■ Aim ■
Begin at the line containing "Write a Blender" in the entries below and end at the line containing "W, YN, HC = 1.333, -2.0, 2.4"; transcribe that range exactly and nothing outside it.

■ Source records ■
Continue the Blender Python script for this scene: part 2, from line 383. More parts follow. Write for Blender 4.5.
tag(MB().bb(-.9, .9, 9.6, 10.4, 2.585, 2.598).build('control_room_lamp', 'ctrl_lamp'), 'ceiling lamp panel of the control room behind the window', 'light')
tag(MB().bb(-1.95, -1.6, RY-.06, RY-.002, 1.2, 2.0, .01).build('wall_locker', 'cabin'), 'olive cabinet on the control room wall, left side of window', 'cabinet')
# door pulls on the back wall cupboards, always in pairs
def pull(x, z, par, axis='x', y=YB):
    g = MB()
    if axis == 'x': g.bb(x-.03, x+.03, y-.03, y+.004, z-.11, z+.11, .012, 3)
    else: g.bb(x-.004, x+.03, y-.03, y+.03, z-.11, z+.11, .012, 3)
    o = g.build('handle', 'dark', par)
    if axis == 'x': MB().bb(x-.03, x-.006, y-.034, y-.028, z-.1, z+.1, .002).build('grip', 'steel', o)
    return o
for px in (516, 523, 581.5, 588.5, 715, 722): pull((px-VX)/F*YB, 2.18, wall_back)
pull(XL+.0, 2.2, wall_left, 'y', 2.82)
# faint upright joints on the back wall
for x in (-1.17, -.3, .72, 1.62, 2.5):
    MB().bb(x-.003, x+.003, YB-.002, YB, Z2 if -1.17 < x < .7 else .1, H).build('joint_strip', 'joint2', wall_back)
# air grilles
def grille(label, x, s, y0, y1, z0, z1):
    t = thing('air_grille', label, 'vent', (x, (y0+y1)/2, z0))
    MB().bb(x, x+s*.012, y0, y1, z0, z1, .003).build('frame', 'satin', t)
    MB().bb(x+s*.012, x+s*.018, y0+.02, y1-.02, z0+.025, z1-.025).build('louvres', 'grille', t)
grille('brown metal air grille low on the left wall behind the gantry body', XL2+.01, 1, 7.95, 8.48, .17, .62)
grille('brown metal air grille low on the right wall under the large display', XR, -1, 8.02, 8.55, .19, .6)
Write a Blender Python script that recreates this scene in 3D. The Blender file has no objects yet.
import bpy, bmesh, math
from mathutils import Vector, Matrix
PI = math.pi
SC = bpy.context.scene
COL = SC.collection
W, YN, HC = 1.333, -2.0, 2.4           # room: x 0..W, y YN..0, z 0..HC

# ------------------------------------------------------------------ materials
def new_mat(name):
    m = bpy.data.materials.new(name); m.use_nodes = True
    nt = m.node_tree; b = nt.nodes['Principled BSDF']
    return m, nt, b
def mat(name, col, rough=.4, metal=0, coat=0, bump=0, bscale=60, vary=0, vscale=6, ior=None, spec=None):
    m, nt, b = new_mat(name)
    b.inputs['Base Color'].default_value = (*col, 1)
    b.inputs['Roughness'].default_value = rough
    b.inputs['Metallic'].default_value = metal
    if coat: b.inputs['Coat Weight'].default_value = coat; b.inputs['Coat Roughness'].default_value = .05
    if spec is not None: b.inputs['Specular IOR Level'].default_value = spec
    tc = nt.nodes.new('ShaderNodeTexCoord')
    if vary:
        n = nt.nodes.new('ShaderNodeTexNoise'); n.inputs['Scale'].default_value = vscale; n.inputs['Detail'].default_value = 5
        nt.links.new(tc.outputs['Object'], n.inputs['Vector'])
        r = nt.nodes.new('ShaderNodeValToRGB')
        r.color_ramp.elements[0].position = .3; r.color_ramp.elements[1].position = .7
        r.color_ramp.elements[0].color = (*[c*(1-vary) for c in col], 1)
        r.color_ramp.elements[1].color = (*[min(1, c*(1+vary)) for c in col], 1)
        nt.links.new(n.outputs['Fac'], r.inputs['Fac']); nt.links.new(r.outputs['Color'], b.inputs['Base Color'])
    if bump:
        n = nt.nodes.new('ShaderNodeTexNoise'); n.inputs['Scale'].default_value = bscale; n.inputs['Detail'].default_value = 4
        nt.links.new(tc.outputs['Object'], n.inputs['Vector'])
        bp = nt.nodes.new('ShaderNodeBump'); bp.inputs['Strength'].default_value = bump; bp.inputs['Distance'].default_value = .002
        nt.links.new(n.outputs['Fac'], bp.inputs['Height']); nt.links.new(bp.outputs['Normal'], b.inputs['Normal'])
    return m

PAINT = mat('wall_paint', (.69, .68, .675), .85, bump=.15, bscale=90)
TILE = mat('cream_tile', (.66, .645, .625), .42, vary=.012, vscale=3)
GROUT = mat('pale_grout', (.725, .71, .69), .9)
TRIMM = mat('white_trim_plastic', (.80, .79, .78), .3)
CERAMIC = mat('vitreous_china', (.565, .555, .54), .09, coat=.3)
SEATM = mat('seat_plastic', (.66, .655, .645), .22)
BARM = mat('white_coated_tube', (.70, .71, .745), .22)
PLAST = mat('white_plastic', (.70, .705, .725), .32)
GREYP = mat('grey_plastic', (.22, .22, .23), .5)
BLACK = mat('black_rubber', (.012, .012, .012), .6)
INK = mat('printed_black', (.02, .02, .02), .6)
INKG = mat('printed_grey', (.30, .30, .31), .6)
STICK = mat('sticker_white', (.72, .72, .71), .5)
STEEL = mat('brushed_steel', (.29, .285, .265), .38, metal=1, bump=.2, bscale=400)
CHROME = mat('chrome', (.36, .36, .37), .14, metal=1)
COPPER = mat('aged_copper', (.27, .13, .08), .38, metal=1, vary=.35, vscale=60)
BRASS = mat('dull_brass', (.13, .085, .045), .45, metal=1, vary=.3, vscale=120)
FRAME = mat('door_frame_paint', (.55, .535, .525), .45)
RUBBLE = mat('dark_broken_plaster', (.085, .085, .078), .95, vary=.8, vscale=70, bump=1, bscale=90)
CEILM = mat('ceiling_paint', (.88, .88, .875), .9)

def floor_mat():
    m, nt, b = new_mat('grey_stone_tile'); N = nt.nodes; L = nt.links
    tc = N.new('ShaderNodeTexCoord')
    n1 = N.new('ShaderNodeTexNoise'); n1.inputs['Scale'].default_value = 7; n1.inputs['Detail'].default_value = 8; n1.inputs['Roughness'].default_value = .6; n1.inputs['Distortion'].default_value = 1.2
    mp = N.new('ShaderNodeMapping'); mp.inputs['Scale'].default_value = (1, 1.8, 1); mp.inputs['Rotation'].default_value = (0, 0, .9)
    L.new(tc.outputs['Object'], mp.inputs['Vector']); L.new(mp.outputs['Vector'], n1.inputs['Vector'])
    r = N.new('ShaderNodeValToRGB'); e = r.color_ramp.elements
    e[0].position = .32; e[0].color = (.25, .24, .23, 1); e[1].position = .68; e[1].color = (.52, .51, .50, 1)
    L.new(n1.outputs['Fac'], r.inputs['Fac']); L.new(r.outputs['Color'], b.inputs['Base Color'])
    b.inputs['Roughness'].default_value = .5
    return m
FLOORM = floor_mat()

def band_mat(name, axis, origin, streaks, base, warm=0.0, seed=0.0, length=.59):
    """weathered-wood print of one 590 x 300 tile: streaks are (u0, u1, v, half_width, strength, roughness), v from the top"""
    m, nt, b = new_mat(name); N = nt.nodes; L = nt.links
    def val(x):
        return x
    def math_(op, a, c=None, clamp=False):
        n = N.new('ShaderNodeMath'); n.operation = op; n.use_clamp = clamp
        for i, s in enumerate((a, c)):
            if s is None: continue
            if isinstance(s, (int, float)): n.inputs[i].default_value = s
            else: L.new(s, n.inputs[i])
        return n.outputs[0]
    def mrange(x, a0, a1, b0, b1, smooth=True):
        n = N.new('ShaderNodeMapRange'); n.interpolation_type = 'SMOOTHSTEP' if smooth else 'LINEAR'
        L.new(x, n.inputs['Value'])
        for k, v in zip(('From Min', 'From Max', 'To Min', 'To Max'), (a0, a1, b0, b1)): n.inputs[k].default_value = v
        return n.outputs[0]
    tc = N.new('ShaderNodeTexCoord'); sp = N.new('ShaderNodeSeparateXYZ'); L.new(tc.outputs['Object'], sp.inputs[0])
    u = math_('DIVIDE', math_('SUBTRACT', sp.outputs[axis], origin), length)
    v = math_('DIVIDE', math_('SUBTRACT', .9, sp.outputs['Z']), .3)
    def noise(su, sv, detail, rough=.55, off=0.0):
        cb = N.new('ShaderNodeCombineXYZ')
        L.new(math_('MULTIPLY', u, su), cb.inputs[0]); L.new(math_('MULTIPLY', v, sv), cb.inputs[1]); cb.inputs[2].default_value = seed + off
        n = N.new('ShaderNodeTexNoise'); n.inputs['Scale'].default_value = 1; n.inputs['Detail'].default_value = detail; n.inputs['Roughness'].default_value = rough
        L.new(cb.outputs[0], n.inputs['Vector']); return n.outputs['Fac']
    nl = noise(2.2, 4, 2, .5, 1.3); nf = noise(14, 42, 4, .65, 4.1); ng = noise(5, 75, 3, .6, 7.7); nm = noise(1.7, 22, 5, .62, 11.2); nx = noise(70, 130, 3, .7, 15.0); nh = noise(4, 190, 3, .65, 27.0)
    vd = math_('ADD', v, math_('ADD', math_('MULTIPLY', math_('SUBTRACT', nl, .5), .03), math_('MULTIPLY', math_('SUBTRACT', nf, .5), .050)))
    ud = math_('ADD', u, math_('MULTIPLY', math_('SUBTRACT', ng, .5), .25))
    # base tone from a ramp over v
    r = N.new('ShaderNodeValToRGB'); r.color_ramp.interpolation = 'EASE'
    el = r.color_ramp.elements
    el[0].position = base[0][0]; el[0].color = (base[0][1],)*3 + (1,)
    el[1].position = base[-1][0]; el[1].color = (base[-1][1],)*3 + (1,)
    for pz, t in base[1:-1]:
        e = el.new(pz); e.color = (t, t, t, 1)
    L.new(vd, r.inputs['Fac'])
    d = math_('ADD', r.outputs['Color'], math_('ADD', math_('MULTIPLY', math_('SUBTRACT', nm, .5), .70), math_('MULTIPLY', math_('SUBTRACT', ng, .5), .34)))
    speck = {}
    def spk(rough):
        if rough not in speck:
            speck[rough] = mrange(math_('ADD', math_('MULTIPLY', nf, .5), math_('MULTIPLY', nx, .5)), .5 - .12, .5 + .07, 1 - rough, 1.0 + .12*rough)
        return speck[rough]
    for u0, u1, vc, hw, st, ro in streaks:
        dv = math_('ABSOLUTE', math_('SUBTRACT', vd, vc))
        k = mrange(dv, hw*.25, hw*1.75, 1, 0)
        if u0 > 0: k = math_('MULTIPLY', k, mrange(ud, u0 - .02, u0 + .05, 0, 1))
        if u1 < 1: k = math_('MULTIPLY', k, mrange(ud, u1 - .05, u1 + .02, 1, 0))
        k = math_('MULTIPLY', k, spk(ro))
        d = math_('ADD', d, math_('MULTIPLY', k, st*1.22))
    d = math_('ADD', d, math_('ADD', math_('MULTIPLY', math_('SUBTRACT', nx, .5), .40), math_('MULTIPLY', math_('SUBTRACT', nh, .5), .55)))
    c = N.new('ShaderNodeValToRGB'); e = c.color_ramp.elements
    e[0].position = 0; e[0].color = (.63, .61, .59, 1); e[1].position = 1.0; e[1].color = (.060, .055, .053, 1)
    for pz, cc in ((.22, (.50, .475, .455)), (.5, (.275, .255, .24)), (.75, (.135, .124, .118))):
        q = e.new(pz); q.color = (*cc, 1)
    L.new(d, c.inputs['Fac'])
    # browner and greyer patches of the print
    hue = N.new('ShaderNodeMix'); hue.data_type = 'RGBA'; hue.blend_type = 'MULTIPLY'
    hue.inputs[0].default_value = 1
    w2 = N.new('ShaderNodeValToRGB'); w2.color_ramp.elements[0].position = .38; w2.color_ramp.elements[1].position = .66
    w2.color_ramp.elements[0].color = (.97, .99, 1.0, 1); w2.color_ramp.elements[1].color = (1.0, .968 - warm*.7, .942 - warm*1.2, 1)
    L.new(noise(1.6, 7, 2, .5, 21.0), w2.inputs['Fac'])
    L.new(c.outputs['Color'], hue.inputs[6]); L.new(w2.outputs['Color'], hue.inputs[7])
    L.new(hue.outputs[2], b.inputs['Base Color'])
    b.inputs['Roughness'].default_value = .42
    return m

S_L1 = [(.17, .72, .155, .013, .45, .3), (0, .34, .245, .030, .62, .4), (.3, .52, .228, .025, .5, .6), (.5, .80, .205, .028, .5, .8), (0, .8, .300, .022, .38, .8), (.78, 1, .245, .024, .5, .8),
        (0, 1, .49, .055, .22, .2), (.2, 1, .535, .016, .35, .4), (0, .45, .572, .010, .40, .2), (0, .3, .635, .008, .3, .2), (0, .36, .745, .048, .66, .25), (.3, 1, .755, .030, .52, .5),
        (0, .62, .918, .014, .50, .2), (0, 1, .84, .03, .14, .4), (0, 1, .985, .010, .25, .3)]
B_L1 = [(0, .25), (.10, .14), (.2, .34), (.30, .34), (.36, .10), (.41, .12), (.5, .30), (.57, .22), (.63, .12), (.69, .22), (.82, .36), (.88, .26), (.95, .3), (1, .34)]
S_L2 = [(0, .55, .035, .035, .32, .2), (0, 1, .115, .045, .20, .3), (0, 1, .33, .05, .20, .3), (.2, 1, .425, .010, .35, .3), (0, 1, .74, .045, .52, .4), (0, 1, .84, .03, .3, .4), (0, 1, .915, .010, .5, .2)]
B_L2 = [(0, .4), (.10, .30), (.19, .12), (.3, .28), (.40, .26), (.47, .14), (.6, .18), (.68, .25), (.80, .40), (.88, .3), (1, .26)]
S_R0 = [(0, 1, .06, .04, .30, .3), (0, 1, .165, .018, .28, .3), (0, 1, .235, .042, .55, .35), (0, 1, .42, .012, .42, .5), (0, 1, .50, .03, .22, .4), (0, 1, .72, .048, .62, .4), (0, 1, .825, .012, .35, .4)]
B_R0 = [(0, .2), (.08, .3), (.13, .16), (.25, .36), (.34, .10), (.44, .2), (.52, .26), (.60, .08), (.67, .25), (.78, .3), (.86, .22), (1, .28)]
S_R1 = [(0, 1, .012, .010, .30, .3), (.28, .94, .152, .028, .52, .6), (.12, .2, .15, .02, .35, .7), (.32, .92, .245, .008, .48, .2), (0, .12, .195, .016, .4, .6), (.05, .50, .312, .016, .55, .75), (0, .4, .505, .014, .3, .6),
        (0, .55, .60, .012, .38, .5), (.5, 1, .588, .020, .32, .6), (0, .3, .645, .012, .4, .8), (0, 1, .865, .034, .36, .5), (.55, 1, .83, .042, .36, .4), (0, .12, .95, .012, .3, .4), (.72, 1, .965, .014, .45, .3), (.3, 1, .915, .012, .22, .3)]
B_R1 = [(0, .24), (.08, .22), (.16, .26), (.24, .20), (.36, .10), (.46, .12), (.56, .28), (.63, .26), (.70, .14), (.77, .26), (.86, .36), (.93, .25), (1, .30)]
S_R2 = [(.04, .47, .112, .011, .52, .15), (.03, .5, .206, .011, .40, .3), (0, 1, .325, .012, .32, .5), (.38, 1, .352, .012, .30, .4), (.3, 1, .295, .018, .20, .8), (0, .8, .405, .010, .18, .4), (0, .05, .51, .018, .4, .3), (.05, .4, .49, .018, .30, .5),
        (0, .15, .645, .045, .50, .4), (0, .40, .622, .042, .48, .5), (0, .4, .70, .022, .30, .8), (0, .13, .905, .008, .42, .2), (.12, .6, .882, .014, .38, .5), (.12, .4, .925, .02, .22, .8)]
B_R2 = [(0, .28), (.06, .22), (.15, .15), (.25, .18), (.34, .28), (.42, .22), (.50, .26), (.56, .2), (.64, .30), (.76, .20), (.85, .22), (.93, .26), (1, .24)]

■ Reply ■
Write a Blender Python script that recreates this scene in 3D. The Blender file has no objects yet.
import bpy, bmesh, math
from mathutils import Vector, Matrix
PI = math.pi
SC = bpy.context.scene
COL = SC.collection
W, YN, HC = 1.333, -2.0, 2.4           # room: x 0..W, y YN..0, z 0..HC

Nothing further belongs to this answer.